Written by Beth Tingle, April 2026
Read time: 4 minutes
There’s a point in childhood where the outdoors is everything. The garden turns into an archipelago, pavements become a little hopscotch city, and a puddle can take over an entire afternoon.
This is a collection of ways to get back to that. Simple, slightly nostalgic outdoor activities that still hold up, just with a bit more space and slightly better kit. The kind of things that don’t need planning, skill, or a reason beyond the fact they’re enjoyable. Somewhere along the way we tend to trade that in for being sensible. But it turns out the switch back is easier than expected.
As kids, dens were serious business. Blankets, branches, cushions nicked from the sofa, all turned into secret spaces that you could disappear into. As an adult, we still have that desire to carve out a smaller, personal world for ourselves within a bigger one, but now more in the form of spaces like a reading nook carved out by a window, a garden shed turned into a quiet hideaway, or a corner of a cabin that becomes “your side”.
If you’d rather skip the building phase, some of our places have already done it for you. At Silva Treehouse in Cumbria, a slide leads straight into a hidden den space with a bar and games room. At Turner’s Woodland Site in Devon, everything feels handmade and slightly storybook, with a yurt crafted from a reclaimed sail, brush handles repurposed as draught excluders, and a separate woodland hut made from fallen trees. It all builds towards the same feeling, that slow return to campouts, just with better bedding.
If you grew up in the UK, chances are you’ve spent time crouched over a rockpool. It’s not hard to see why children become completely absorbed by these miniature, detailed worlds. Suddenly there’s a whole ecosystem to decode, where marine life were characters and seaweed became forests, and before long you’d be narrating something in your head that no one else could see.
That sense of discovery is still there – all you need are some sea shoes, a small bucket for shell collecting and a magnifying glass to get a closer look without disturbing anything. Around Sandy Toes Beach House on the Isle of Sheppey, low tide reveals pools filled with beadlet anemones, small shore crabs, blennies, limpets and the occasional shrimp flicking through the shallows. Go when the tide is at its lowest, ideally on a spring tide, to see the most activity and you’ll start to notice just how much is going on in a space no bigger than a sink.

A hill never used to be just a hill. It was something to run up, roll down, or launch yourself off with very little concern for the possibility of injury. That loose, reckless abandon was the ultimate sense of freedom as a child and is probably why the smell of freshly cut grass still hits some kind of nostalgic nerve. Grass sledging taps straight into that feeling. It’s repetitive in the best way: climb, slide, repeat, until you forget why you started.

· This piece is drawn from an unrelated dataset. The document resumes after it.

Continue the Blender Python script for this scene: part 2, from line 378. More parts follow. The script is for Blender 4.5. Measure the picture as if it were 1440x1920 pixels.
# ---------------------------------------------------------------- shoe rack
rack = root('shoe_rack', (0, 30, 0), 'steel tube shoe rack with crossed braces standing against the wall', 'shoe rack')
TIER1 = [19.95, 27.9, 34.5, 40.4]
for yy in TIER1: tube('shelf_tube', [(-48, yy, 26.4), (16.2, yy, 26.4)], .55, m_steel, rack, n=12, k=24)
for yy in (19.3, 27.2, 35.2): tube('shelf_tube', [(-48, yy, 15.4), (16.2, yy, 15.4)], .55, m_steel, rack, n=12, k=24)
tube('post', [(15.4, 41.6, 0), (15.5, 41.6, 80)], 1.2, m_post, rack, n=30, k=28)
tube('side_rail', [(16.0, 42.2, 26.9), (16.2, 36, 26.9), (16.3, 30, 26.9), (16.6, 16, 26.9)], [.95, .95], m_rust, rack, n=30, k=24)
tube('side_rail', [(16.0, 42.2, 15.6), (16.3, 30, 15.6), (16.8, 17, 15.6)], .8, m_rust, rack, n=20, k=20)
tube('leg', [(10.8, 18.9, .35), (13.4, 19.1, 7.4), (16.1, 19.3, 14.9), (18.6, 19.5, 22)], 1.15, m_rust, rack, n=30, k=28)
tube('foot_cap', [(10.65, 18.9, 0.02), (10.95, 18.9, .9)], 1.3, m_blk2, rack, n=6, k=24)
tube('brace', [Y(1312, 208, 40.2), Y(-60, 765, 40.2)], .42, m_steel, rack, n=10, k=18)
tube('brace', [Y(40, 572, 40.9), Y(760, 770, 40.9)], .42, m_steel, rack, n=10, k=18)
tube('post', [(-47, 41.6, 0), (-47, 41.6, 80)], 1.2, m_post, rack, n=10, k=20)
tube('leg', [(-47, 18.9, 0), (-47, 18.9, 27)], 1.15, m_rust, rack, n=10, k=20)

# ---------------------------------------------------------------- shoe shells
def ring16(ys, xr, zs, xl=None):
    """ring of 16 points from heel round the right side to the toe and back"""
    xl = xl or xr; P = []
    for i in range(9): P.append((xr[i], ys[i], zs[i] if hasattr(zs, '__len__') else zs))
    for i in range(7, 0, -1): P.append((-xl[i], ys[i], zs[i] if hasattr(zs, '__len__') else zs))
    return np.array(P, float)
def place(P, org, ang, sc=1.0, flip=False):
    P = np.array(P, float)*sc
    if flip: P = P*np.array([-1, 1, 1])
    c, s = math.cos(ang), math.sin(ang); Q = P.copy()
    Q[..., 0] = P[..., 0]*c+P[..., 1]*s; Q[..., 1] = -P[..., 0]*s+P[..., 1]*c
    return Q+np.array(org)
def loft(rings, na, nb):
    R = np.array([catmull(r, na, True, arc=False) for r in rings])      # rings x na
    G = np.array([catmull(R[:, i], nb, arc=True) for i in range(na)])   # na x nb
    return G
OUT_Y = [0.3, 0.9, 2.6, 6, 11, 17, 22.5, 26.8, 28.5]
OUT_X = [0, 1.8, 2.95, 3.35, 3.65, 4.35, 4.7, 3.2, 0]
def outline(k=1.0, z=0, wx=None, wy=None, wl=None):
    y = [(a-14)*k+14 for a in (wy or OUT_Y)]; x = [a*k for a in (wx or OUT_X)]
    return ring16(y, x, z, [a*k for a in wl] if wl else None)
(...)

At Fuggle Treehouse in Herefordshire, the grass sledges are ready and waiting, and the surrounding meadowland is basically an open invitation to get sliding. Along with swings, trails, and even kite flying, there’s enough here to turn an afternoon into something that feels unstructured and fun, where spending time doing something in the outdoors for no real reason starts to make sense again.

Who remembers the feeling when the paddling pool came out and suddenly the garden became the most exciting place on earth? Wild swimming is essentially that, just stretched out into rivers, lakes and the sea. You get the same cold shock and emit the same slightly unhinged laughter when you first get in, but the difference now is you’re surrounded by proper landscape instead of a patch of lawn and a hosepipe.
For something expansive, places like a private lake in Powys such as at The Green Retreat offer that wide-open, uninterrupted swim where the water feels like it belongs entirely to you. If you are not quite ready to abandon the comfort of a controlled splash zone, spots like At The Hideaway at Devon Heaven Hideaways offer a gentler threshold with a hot tub for easing in, and a cold plunge for the brave moments in between.
A campfire as a child felt like a proper event. There always seemed to be a moment where it definitely wasn’t working, followed by a sudden overcorrection where everything caught at once and the first batch of marshmallows were sacrificed in the process. As a child, it mainly meant getting to roast these sweet treats until they had a molten centre and charcoal shell and staying up later than usual.
Not much changes, only now no one calls bedtime and enforces a less than fair curfew while the adults get to stay up and have fun. You can stay exactly where you are, poking the fire and letting the flickering flames hypnotise you until your hearts content. So many of our places come with fire pits, but some take it to the next level. At Wild Vixen, one of our shepherds’ huts in Somerset, their woodland fireside experience turns it into a full evening event, hamper and all. A great one to book near Bonfire night.
It’s easy to forget how little it takes to feel entertained. A hill, a stretch of water, a patch of ground, something to build or light or slide down. None of it is new. In fact, you’ve probably done all of this before, just without thinking twice about it. The difference now is you’re a bit more likely to talk yourself out of it or feel like you need a better reason. But you don’t. That same instinct is still there, it just needs a bit of space and time to show up again.